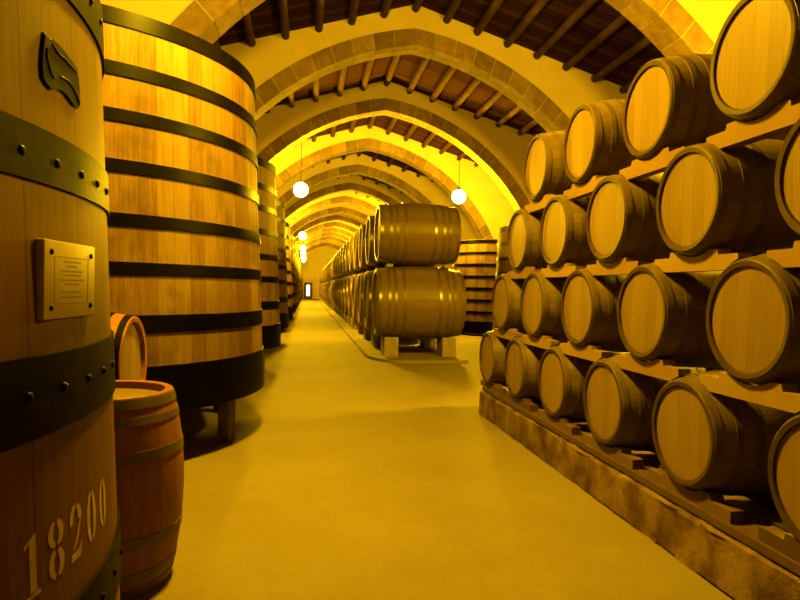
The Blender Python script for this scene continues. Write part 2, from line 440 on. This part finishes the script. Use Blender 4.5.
for t in (1, 2, 3, 4):
    nrow = COUNT[t]
    off = {1: 0, 2: -.5 * S, 3: -1.0 * S, 4: -1.5 * S}[t]
    for i in range(nrow):
        y = Y1 + off - i * S
        rot = (random.uniform(-.12, .12), 0, 0)
        m = Matrix.Rotation(-PI / 2, 4, 'Y') @ Matrix.Rotation(random.uniform(-.1, .1), 4, 'Z')
        o = proto if not used else dup(proto)
        used = True
        o.rotation_euler = m.to_euler()
        o.location = (X0 - .018 + BL - .018 + random.uniform(-.012, .012), y, ZT[t])
        where = ordinal(i + 1) + ' from the far end'
        if i == 0: where = 'at the far end'
        elif i == nrow - 1: where = 'at the near end'
        tag(o, 'oak barrel in the %s tier of the right stack, %s' % (TIER[t], where), 'barrel', 'oak barrels in the right-hand stack')
        if t not in cr:
            d = (ZT[t] - ZT[t - 1]) if t > 1 else 0
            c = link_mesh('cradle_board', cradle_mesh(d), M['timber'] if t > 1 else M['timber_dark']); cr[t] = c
        else:
            c = cr[t].copy(); COL.objects.link(c)
        c.location = (X0 + .012, y, ZT[t])
        tag(c, 'cradle board under the %s-tier barrel %s, right stack' % (TIER[t], where), 'cradle', 'cradle boards of the barrel stack')
        c = cr[t].copy(); COL.objects.link(c); c.location = (X0 + .816, y, ZT[t]); c.rotation_euler = (0, 0, PI)
        tag(c, 'back cradle board under the %s-tier barrel %s, right stack' % (TIER[t], where), 'cradle', 'cradle boards of the barrel stack')

# stone kerb below the stack with a sleeper along its edge and dark chocks
bm = bmesh.new()
box(bm, 2.24, 3.6, -1.0, 7.74, 0, .30, .02)
bmesh.ops.subdivide_edges(bm, edges=[e for e in bm.edges if e.calc_length() > 3], cuts=80)
for v in bm.verts:
    if v.co.x < 2.3: v.co.x += random.uniform(-.012, .012); 
    if .02 < v.co.z: v.co.z += random.uniform(-.006, .006)
tag(link_mesh('stone_kerb', bm, M['kerb'], None, 30), 'long low rough stone kerb that carries the right-hand barrel stack', 'kerb')
zs0, zs1 = .312, ZT[1] - .405 
bm = bmesh.new(); box(bm, X0 + .0, X0 + .21, -1.0, 7.72, zs0, zs1, .008)
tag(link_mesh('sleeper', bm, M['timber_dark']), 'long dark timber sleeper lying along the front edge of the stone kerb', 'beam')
bm = bmesh.new(); box(bm, X0 + .60, X0 + .81, -1.0, 7.72, zs0, zs1, .008)
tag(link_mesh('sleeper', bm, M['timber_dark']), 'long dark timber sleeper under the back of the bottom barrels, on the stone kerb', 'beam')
ck = None
for i in range(7):
    y = Y1 - S * (i + .5)
    if ck is None:
        bm = bmesh.new(); box(bm, 0, .34, -.11, .11, 0, .085, .008); c = ck = link_mesh('chock_block', bm, M['chock'])
    else: c = ck.copy(); COL.objects.link(c)
    c.location = (X0 + .215, y, zs0)
    n = ordinal(i + 1)
    tag(c, 'dark wooden chock block on the kerb, in the %s gap from the far end' % n, 'chock', 'dark chock blocks on the kerb')

# ------------------------------------------------------------------ middle row of big double-stacked casks
CX, CL, CP, CY0, NC = 1.56, 1.98, 2.25, 14.22, 30
def make_cask(nm, L, re, rb):
    root = empty(nm)
    barrel_parts(root, L, re, rb, M['cask'], M['hoop_cask'], M['cask_head'], sym(L, [(.015, .075), (.22, .28), (.36, .42), (.56, .62)]), 40, .06, .06, th=.008)
    return root
low0 = make_cask('storage_cask', 1.98, .765, .85); up0 = make_cask('storage_cask', 1.84, .645, .725)
ZL, ZU = 1.29, 1.29 + 1.595
ped0 = wed0 = None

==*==

(Set problem)
Extract the full listing exactly, with the pictures left out.

(Response)
The Blender Python script for this scene continues. Write part 2, from line 440 on. This part finishes the script. Use Blender 4.5.
for t in (1, 2, 3, 4):
    nrow = COUNT[t]
    off = {1: 0, 2: -.5 * S, 3: -1.0 * S, 4: -1.5 * S}[t]
    for i in range(nrow):
        y = Y1 + off - i * S
        rot = (random.uniform(-.12, .12), 0, 0)
        m = Matrix.Rotation(-PI / 2, 4, 'Y') @ Matrix.Rotation(random.uniform(-.1, .1), 4, 'Z')
        o = proto if not used else dup(proto)
        used = True
        o.rotation_euler = m.to_euler()
        o.location = (X0 - .018 + BL - .018 + random.uniform(-.012, .012), y, ZT[t])
        where = ordinal(i + 1) + ' from the far end'
        if i == 0: where = 'at the far end'
        elif i == nrow - 1: where = 'at the near end'
        tag(o, 'oak barrel in the %s tier of the right stack, %s' % (TIER[t], where), 'barrel', 'oak barrels in the right-hand stack')
        if t not in cr:
            d = (ZT[t] - ZT[t - 1]) if t > 1 else 0
            c = link_mesh('cradle_board', cradle_mesh(d), M['timber'] if t > 1 else M['timber_dark']); cr[t] = c
        else:
            c = cr[t].copy(); COL.objects.link(c)
        c.location = (X0 + .012, y, ZT[t])
        tag(c, 'cradle board under the %s-tier barrel %s, right stack' % (TIER[t], where), 'cradle', 'cradle boards of the barrel stack')
        c = cr[t].copy(); COL.objects.link(c); c.location = (X0 + .816, y, ZT[t]); c.rotation_euler = (0, 0, PI)
        tag(c, 'back cradle board under the %s-tier barrel %s, right stack' % (TIER[t], where), 'cradle', 'cradle boards of the barrel stack')

# stone kerb below the stack with a sleeper along its edge and dark chocks
bm = bmesh.new()
box(bm, 2.24, 3.6, -1.0, 7.74, 0, .30, .02)
bmesh.ops.subdivide_edges(bm, edges=[e for e in bm.edges if e.calc_length() > 3], cuts=80)
for v in bm.verts:
    if v.co.x < 2.3: v.co.x += random.uniform(-.012, .012); 
    if .02 < v.co.z: v.co.z += random.uniform(-.006, .006)
tag(link_mesh('stone_kerb', bm, M['kerb'], None, 30), 'long low rough stone kerb that carries the right-hand barrel stack', 'kerb')
zs0, zs1 = .312, ZT[1] - .405 
bm = bmesh.new(); box(bm, X0 + .0, X0 + .21, -1.0, 7.72, zs0, zs1, .008)
tag(link_mesh('sleeper', bm, M['timber_dark']), 'long dark timber sleeper lying along the front edge of the stone kerb', 'beam')
bm = bmesh.new(); box(bm, X0 + .60, X0 + .81, -1.0, 7.72, zs0, zs1, .008)
tag(link_mesh('sleeper', bm, M['timber_dark']), 'long dark timber sleeper under the back of the bottom barrels, on the stone kerb', 'beam')
ck = None
for i in range(7):
    y = Y1 - S * (i + .5)
    if ck is None:
        bm = bmesh.new(); box(bm, 0, .34, -.11, .11, 0, .085, .008); c = ck = link_mesh('chock_block', bm, M['chock'])
    else: c = ck.copy(); COL.objects.link(c)
    c.location = (X0 + .215, y, zs0)
    n = ordinal(i + 1)
    tag(c, 'dark wooden chock block on the kerb, in the %s gap from the far end' % n, 'chock', 'dark chock blocks on the kerb')

# ------------------------------------------------------------------ middle row of big double-stacked casks
CX, CL, CP, CY0, NC = 1.56, 1.98, 2.25, 14.22, 30
def make_cask(nm, L, re, rb):
    root = empty(nm)
    barrel_parts(root, L, re, rb, M['cask'], M['hoop_cask'], M['cask_head'], sym(L, [(.015, .075), (.22, .28), (.36, .42), (.56, .62)]), 40, .06, .06, th=.008)
    return root
low0 = make_cask('storage_cask', 1.98, .765, .85); up0 = make_cask('storage_cask', 1.84, .645, .725)
ZL, ZU = 1.29, 1.29 + 1.595
ped0 = wed0 = None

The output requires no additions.